> **THE EXERCISE**:
Find each line holding "ybase" and copy it out.

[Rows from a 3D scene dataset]

::::::::

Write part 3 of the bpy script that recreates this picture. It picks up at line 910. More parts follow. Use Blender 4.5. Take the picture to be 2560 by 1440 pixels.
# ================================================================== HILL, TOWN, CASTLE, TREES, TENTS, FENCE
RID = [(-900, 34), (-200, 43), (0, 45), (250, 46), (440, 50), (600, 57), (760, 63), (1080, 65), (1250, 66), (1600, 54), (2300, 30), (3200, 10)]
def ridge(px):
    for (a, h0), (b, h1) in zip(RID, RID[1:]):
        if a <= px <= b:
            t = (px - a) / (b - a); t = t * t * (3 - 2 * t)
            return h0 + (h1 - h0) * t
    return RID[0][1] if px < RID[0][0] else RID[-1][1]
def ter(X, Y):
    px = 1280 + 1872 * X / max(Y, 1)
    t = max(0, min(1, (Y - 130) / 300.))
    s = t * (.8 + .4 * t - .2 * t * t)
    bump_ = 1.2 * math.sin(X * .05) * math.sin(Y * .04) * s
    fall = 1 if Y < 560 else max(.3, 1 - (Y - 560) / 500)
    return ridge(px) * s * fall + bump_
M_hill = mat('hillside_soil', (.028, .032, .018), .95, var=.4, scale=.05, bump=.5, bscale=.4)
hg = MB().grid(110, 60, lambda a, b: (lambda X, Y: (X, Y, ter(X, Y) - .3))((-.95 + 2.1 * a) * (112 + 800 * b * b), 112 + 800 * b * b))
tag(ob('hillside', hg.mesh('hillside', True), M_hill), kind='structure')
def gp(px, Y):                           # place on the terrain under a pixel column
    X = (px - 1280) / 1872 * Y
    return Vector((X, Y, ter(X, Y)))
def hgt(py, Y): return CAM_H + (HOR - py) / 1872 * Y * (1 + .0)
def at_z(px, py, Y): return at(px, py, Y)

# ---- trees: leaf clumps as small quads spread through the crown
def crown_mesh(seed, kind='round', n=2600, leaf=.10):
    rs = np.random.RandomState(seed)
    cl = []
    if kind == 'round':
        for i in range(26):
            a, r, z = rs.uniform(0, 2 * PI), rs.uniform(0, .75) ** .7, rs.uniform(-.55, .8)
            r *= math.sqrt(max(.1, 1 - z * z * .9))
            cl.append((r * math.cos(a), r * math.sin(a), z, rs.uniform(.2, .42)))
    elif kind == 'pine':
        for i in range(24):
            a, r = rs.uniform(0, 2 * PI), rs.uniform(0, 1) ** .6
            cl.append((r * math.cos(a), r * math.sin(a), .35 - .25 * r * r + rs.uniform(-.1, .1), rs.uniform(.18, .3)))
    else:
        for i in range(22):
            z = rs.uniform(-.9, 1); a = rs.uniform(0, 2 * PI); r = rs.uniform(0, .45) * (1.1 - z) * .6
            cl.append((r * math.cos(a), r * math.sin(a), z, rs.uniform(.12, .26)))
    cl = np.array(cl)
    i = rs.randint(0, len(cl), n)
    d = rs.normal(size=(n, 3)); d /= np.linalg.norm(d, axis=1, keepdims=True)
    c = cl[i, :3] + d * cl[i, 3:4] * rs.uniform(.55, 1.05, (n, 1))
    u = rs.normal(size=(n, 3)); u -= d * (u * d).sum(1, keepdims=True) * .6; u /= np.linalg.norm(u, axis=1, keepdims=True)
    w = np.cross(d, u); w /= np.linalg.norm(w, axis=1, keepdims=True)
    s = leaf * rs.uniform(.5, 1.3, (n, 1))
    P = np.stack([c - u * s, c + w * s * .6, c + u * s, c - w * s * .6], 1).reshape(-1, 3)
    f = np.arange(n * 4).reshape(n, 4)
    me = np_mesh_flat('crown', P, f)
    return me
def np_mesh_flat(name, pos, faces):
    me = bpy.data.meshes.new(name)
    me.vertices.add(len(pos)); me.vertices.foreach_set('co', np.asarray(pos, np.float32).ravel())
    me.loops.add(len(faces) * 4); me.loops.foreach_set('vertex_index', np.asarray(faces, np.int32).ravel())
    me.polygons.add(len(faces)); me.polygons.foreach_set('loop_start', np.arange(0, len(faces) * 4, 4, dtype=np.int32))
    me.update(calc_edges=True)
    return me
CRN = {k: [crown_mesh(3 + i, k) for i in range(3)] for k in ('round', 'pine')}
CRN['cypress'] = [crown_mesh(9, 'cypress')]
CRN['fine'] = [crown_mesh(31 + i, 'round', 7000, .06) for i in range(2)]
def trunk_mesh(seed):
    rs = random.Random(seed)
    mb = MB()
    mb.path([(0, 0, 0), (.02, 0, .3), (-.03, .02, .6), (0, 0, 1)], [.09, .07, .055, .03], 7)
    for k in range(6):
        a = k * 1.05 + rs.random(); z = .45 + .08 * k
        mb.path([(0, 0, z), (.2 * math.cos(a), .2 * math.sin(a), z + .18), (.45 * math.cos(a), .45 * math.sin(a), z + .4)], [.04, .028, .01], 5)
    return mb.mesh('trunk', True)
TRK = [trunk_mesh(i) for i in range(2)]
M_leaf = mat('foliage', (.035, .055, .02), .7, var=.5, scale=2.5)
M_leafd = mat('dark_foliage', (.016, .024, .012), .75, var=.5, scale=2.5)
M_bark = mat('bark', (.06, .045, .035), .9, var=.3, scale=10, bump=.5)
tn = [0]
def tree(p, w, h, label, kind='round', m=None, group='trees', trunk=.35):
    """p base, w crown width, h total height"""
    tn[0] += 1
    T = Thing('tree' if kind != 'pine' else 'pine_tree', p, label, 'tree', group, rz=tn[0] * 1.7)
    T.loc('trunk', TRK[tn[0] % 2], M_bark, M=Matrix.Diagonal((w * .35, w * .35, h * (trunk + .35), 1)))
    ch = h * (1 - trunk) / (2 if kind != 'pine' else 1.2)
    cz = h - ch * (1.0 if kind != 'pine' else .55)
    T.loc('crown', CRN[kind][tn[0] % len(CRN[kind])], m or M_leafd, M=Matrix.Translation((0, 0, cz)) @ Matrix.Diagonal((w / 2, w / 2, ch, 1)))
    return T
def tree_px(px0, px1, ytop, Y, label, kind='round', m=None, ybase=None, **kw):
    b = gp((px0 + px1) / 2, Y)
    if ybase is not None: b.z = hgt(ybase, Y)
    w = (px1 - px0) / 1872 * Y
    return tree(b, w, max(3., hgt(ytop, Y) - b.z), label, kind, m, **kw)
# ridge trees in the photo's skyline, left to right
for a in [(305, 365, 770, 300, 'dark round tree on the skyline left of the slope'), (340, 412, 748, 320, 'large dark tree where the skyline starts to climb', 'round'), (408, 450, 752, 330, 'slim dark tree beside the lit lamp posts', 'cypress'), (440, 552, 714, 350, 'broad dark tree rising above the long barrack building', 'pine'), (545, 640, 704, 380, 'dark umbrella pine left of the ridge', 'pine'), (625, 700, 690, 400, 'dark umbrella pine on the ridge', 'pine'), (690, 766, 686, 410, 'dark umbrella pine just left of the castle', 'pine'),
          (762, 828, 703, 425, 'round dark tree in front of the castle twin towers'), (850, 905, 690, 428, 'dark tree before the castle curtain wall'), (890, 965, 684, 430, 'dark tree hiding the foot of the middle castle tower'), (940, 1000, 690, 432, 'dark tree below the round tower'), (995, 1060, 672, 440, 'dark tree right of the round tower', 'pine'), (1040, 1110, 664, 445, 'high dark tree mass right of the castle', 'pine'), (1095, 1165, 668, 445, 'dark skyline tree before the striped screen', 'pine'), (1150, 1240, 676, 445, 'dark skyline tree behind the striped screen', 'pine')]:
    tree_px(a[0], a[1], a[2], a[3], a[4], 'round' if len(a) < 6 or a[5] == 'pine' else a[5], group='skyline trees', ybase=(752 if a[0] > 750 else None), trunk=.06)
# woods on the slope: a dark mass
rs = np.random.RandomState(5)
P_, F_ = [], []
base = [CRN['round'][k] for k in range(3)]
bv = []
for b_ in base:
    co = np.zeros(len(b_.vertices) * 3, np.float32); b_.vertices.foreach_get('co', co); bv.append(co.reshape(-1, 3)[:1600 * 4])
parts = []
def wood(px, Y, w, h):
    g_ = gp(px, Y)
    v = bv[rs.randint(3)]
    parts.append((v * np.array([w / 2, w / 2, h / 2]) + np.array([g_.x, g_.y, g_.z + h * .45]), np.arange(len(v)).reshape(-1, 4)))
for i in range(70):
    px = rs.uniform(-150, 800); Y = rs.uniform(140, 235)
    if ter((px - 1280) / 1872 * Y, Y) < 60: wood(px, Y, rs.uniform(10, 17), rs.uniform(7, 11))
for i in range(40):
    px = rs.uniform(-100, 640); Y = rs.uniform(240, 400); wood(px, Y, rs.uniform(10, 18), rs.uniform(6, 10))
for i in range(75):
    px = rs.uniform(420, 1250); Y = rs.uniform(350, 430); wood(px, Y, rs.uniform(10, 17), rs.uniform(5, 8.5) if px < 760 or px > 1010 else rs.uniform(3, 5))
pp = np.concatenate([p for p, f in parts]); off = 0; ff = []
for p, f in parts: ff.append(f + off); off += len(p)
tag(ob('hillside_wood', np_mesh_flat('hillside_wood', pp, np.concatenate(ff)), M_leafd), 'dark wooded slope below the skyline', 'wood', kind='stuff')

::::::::

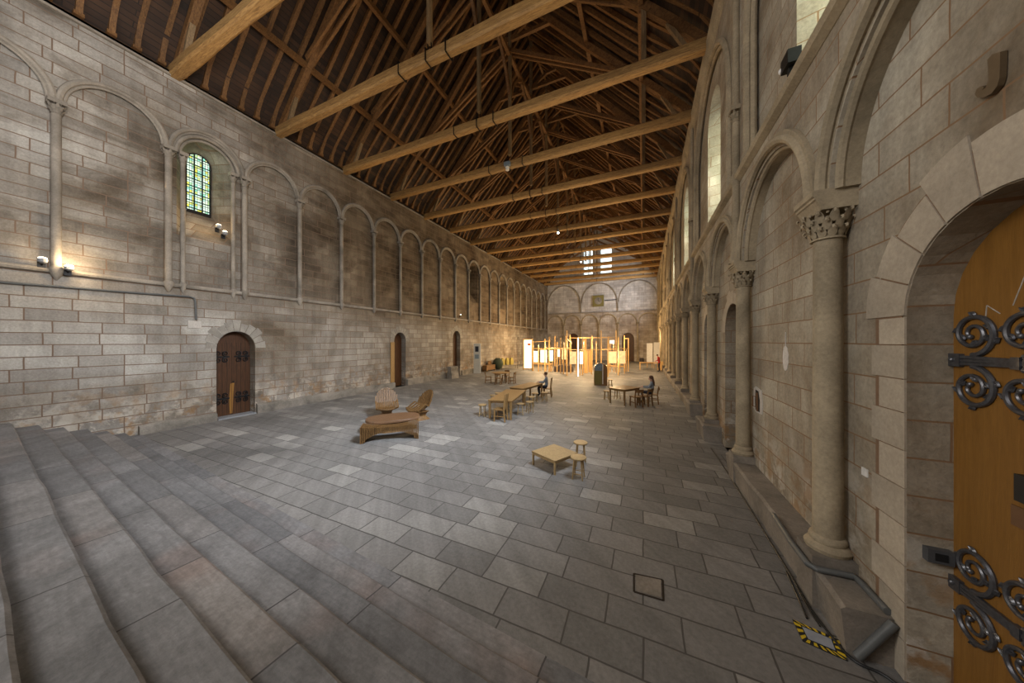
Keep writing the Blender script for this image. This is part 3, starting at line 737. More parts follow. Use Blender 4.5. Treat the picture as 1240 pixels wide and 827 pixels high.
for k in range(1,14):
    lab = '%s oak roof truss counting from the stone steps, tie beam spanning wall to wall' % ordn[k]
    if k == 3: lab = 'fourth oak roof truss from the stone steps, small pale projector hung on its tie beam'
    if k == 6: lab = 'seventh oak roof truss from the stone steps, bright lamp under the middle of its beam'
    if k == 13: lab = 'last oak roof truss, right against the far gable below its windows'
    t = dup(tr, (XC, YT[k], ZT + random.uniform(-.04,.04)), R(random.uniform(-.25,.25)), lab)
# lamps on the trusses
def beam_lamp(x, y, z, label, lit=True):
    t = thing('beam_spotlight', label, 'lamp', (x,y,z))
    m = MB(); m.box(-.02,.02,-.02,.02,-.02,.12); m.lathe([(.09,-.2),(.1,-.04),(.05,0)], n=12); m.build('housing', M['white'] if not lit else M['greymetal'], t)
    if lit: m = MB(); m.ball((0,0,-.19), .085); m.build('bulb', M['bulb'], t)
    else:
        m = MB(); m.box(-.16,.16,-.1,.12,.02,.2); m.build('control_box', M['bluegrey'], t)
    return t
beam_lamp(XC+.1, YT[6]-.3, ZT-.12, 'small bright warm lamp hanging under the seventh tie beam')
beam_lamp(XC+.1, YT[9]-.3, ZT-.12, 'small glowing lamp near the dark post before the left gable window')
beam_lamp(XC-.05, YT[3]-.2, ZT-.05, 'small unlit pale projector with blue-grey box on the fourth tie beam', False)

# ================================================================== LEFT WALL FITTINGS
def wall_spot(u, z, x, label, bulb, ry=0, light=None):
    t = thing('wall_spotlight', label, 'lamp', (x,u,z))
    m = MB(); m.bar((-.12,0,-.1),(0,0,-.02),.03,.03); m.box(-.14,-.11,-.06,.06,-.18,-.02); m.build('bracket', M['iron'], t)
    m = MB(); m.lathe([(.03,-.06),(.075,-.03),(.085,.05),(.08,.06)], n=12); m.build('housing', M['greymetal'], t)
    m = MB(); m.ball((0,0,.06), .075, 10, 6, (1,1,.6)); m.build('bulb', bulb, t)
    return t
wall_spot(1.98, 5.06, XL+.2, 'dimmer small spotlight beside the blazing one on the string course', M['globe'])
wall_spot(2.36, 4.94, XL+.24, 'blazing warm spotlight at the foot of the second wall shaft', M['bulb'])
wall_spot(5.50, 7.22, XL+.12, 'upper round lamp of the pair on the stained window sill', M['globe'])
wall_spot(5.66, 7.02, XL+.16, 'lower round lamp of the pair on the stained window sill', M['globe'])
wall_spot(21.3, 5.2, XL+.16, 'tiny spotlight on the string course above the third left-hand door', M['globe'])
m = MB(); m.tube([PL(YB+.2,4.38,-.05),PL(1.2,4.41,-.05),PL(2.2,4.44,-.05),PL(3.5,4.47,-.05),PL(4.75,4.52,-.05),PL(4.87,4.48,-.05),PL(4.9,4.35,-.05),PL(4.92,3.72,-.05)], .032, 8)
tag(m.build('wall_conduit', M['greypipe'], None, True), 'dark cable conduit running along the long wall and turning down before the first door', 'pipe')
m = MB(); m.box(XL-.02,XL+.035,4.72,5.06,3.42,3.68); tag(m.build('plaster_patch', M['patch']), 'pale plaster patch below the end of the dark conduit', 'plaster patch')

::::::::

> **FULL OUTPUT**:
def tree_px(px0, px1, ytop, Y, label, kind='round', m=None, ybase=None, **kw):
    if ybase is not None: b.z = hgt(ybase, Y)
    tree_px(a[0], a[1], a[2], a[3], a[4], 'round' if len(a) < 6 or a[5] == 'pine' else a[5], group='skyline trees', ybase=(752 if a[0] > 750 else None), trunk=.06)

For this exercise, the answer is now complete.